「馬鹿言うな」「馬鹿言え」否定形と肯定形

(第290号、通巻310号)

    先週扱った「何気に」の同類の言葉に「さりげに」がある。本来なら「さりげない(く)」と言うべき言葉だ。漢字で書くと「然り気無い」。『明鏡国語辞典 第2版』(大修館書店)には「はっきりした考えや深い意図もなくふるまうさま。また、そう見えるようにふるまうさま。なにげない」とある。さりげない会話から重要な証言を引き出す、などと使う。

    しかし、「さりげない」の「ない」を取り、形容動詞活用語尾「に」を付けて副詞化した「さりげに」は、「なにげに」と同様に誤りと『明鏡国語辞典』は注記している。

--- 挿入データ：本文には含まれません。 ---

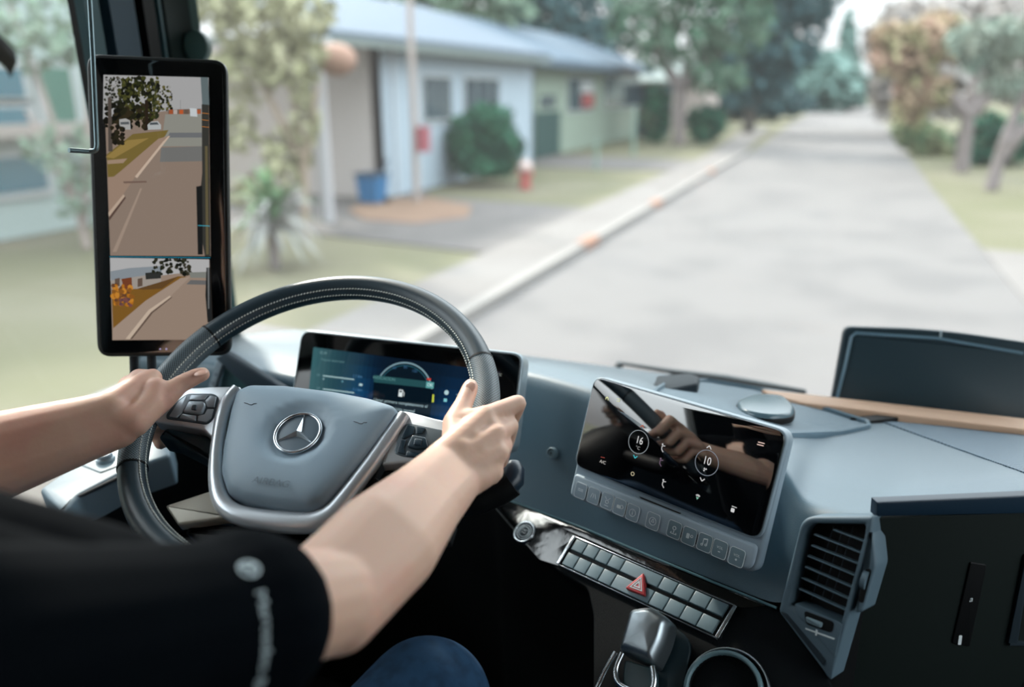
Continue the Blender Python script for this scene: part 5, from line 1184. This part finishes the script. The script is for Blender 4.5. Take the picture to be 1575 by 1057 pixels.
# trunk, neck, head, legs
chest = V((-.56, .10, -.36)); neck = V((-.56, .13, -.15)); pel = V((-.56, .08, -.76))
chain(bm, [(pel+V((-.06, 0, 0)), .13), (chest+V((-.07, 0, 0)), .115)]); chain(bm, [(pel+V((.06, 0, 0)), .13), (chest+V((.07, 0, 0)), .115)])
chain(bm, [(shL, .058), (shR, .058)]); chain(bm, [(chest, .10), (neck, .058), (neck+V((0, .02, .08)), .054)])
hd = V((-.56, .175, .045)); face = V((-.35, .94, -.05)).normalized(); fx = face.cross(V((0, 0, 1))).normalized(); fz = fx.cross(face)
HM = Matrix((fx, face, fz)).transposed()
def hp_(x, y, z): return hd + fx*x + face*y + fz*z
blob(bm, hp_(0, -.015, .025), .094, (.84, 1.02, .98), HM); blob(bm, hp_(0, .03, -.035), .070, (.86, .90, 1.02), HM); blob(bm, hp_(0, .055, -.085), .032, (1.1, .8, .7), HM)
chain(bm, [(hp_(0, .085, .012), .009), (hp_(0, .108, -.022), .0125)]); blob(bm, hp_(.011, .098, -.026), .008, (1, 1, .8)); blob(bm, hp_(-.011, .098, -.026), .008, (1, 1, .8))
chain(bm, [(hp_(-.05, .070, .024), .009), (hp_(0, .086, .026), .009), (hp_(.05, .070, .024), .009)])
chain(bm, [(hp_(-.02, .085, -.052), .006), (hp_(0, .094, -.050), .0075), (hp_(.02, .085, -.052), .006)]); chain(bm, [(hp_(-.016, .083, -.062), .006), (hp_(0, .091, -.063), .0078), (hp_(.016, .083, -.062), .006)])
for s in (-1, 1): blob(bm, hp_(.080*s, -.008, -.008), .030, (.30, .62, 1.05), HM); blob(bm, hp_(.045*s, .058, -.015), .024, (.9, .8, .9), HM)
kneeR, kneeL = ray(655, 1085)*.86, V((-.72, .56, -.63))
for h_, k_, f_ in ((hipR, kneeR, V((-.40, .88, -1.10))), (hipL, kneeL, V((-.74, .88, -1.10)))): chain(bm, [(h_, .085), (k_, .056), (k_.lerp(f_, .35), .052), (f_, .036), (f_+V((0, .12, -.03)), .032)])
body = remesh('body', bm, .0024, 8, SKIN, driver)
bm = B()
def nail(c, nrm, ax, w_, l_):
    n_ = V(nrm).normalized(); a_ = (V(ax) - n_*V(ax).dot(n_)).normalized(); b_ = n_.cross(a_); M_ = Matrix((b_, a_, n_)).transposed(); sphere(bm, c, 1, (w_, l_, .0016), 14, 8, M_)
nail(J(724, 595, .0398), (wn*.9 + wu*.1 + V((.15, -.25, .2))), t3-t2, .0062, .0075)
obj('thumbnail', bm, NAIL, body)
bm = B(); nail(J(309, 574, .0385), wn + wv*.35, J(311, 576, .03)-J(276, 592, .03), .0062, .0078); obj('thumbnail', bm, NAIL, body)
for s in (-1, 1):
    bm = B(); blob(bm, hp_(.032*s, .079, .004), .0115, (1.1, .8, .7), HM); obj('eye', bm, mat('eye_white', (220, 216, 210), .2), body)
# shirt
bm = B()
ax = (elR-shR).normalized(); hemR = shR.lerp(elR, .70)
chain(bm, [(shR, .074), (shR.lerp(elR, .45), .060), (shR.lerp(elR, .60), .058), (hemR, .063)])
hemL = shL.lerp(elL, .72); chain(bm, [(shL, .074), (shL.lerp(elL, .4), .068), (hemL, .066)])
for sx_ in (-.09, 0, .09): chain(bm, [(pel+V((sx_, 0, -.03)), .148), (pel.lerp(chest, .5)+V((sx_, .01, 0)), .136), (chest+V((sx_, 0, .0)), .132)])
chain(bm, [(shL+V((.03, 0, .0)), .080), (chest+V((0, .02, .09)), .092), (shR+V((-.03, 0, 0)), .080)]); chain(bm, [(chest+V((0, 0, .1)), .10), (neck+V((0, -.005, -.01)), .068)])
random.seed(11)
def fold(pts, r): chain(bm, [(p, r*(1-.3*i/len(pts))) for i, p in enumerate(pts)])
caps(bm, ray(-60, 872)*.47, ray(150, 925)*.50, .048, .048)
fold([V((-.42, .235, -.235)), V((-.37, .27, -.262)), V((-.345, .33, -.31))], .018)
shirt = remesh('t_shirt', bm, .0045, 5, SHIRT, driver)
SH_OFF = wloc(shirt)
# printed lettering wrapped round the right sleeve above the hem
bmt = bmesh.new(); bmt.from_mesh(shirt.data); bvh = BVHTree.FromBMesh(bmt); bmt.free()
def sleeve_pt(s, th, lift=.0012):
    c = shR.lerp(elR, s); e1 = (ray(430, 900)*-1); e1 = (e1-ax*e1.dot(ax)).normalized(); e2 = ax.cross(e1)
    d = e1*cos(th)+e2*sin(th); hit = bvh.ray_cast(c + d*.2 - SH_OFF, -d)
    return (hit[0] + SH_OFF + d*lift) if hit[0] is not None else c + d*.065
def sleeve_text(s, size, th0, th1, s0, bold=1.0):
    bm = B(); vs, fs = glyphs(s); xs = [v[0] for v in vs]; x0, x1 = min(xs), max(xs)
    bv = [bm.verts.new(sleeve_pt(s0 + y*size, th0 + (x-x0)/(x1-x0)*(th1-th0))) for x, y in vs]
    for f in fs:
        try: bm.faces.new([bv[i] for i in f])
        except ValueError: pass
    return bm
obj('sleeve_lettering', sleeve_text('Mercedes-Benz', .036, -.30, 1.0, .60), WHITEP, shirt, smooth=False)
bm = B(); e_ = [sleeve_pt(.60 + .028*sin(a), -.58 + .11*cos(a)) for a in [2*pi*i/24 for i in range(24)]]; e2_ = [sleeve_pt(.60 + .021*sin(a), -.58 + .08*cos(a)) for a in [2*pi*i/24 for i in range(24)]]
loft(bm, [e_, e2_], True)
for k in range(3): tube(bm, [sleeve_pt(.60, -.58), sleeve_pt(.60 + .024*sin(2*pi*k/3), -.58+.095*cos(2*pi*k/3))], .0012, 5)
obj('sleeve_emblem', bm, WHITEP, shirt)
bm = B()
for h_, k_, f_ in ((hipR, kneeR, V((-.40, .88, -1.10))), (hipL, kneeL, V((-.74, .88, -1.10)))):
    chain(bm, [(h_, .105), (h_.lerp(k_, .6), .082), (k_, .072), (k_.lerp(f_, .4), .064), (k_.lerp(f_, .92), .054)]); caps(bm, h_, pel, .11, .12)
obj_j = remesh('jeans', bm, .006, 6, JEANS, driver)
for f_ in (V((-.40, .88, -1.10)), V((-.74, .88, -1.10))):
    bm = B(); chain(bm, [(f_+V((0, -.03, -.035)), .045), (f_+V((0, .08, -.045)), .046), (f_+V((0, .16, -.055)), .040)]); remesh('shoe', bm, .006, 4, BLACKP, driver)
# hair and cap
HAIR = mat('hair_dark_brown', (44, 34, 28), .8, bump=(120, .6, .004))
bm = B(); blob(bm, hp_(0, -.030, .030), .100, (.85, 1.0, .95), HM); blob(bm, hp_(0, -.060, -.03), .072, (.95, .7, 1.0), HM); remesh('hair', bm, .006, 3, HAIR, driver)
bm = B(); rows = []
for i in range(9):
    t = i/8*pi/2; rows.append([hp_(.090*cos(t)*cos(a), -.012+.112*cos(t)*sin(a), .050 + .085*sin(t)) for a in [2*pi*j/36 for j in range(36)]])
rows.insert(0, [hp_(.088*cos(a), -.012+.110*sin(a), .040) for a in [2*pi*j/36 for j in range(36)]]); vs = loft(bm, rows, True); bmesh.ops.remove_doubles(bm, verts=bm.verts, dist=1e-4)
cp = obj('cap', bm, mat('cap_black', (10, 12, 14), .85), driver); cp['label'] = 'dark cap'
tip = ray(-4, 116)*.60
bm = B(); fdir = V((tip.x-hd.x, tip.y-hd.y, 0)).normalized(); fs_ = V((-fdir.y, fdir.x, 0))
rows = []
b0 = V((hd.x, hd.y, hd.z+.050)) + fdir*.075; Lb = (V((tip.x, tip.y, 0))-V((b0.x, b0.y, 0))).length
for i in range(9):
    t = i/8; wdt = .082*sqrt(max(.02, 1-(t)**3.2)); zc = b0.z + (tip.z-b0.z)*t
    ring = []
    for j in range(9): s = -1 + j/4; ring.append(b0 + fdir*(Lb*t - .03*s*s*(1-t)) + fs_*wdt*s + V((0, 0, zc-b0.z+.012*(1-s*s)+.006)))
    for j in range(9): s = 1 - j/4; ring.append(b0 + fdir*(Lb*t - .03*s*s*(1-t)) + fs_*wdt*s + V((0, 0, zc-b0.z+.012*(1-s*s)-.002)))
    rows.append(ring)
vs = loft(bm, rows, True); bm.faces.new(vs[0]); bm.faces.new(vs[-1]); obj('brim', bm, _m['cap_black'], cp)
# driver's seat
seat = thing('driver_seat', 'dark driver seat beneath and behind the driver', 'seat', (-.56, 0, -1.2))
SEAT = mat('seat_dark_grey_fabric', (66, 68, 72), .9)
bm = B(); F = Frame((-.56, .12, -.95), (1, 0, 0), (0, 1, 0), (0, 0, 1)); slab(bm, F, rrect(0, 0, .52, .56, .06), -.10, .03, .04); obj('seat_cushion', bm, SEAT, seat)
bm = B(); F = Frame((-.56, -.17, -.55), (1, 0, 0), (0, -.12, 1), (0, 1, .12)); slab(bm, F, rrect(0, 0, .50, .85, .08), -.12, .03, .04); obj('backrest', bm, SEAT, seat)
bm = B(); box(bm, (-.72, -.08, -1.2), (-.40, .32, -1.04)); obj('pedestal', bm, BLACKP, seat)
# ------------------------------------------------------------------ lift everything to the eye height
for o in list(bpy.data.objects):
    if o.parent is None: o.location.z += EYE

    そもそも、「さりげない」の語幹の「さりげ」は「そのような様子、気配(けはい)」という意味なのだから、「さりげに」だと「そのような気配がある」という意味になってしまう。理屈から言えば否定形が肯定形に変わるはずなのに否定形の「さりげなく」と同じ意味で使われてもさほど違和感を覚えないのが不思議だ。

    肯定形と否定形ではこんな例もある。命令文だが、「馬鹿も休み休み言え」と「馬鹿言うな」。片や「言いなさい」といい、片や「言ってはならない」という。形式的には、完全に反対語同士だが、意味は「見え透いた愚かしい意見を強く否定している」(『明鏡国語辞典』)という点では完全に一致している。

   「馬鹿を言え」は「馬鹿なことを言えるなら言ってみろ」の省略形で、「ほら、言えないだろう」と反対の結論を期待しての“反語”的用法とみることもできるが、理論的な説明は私には思いつかない。ただただ、言葉の面白さに引き込まれるばかりだ。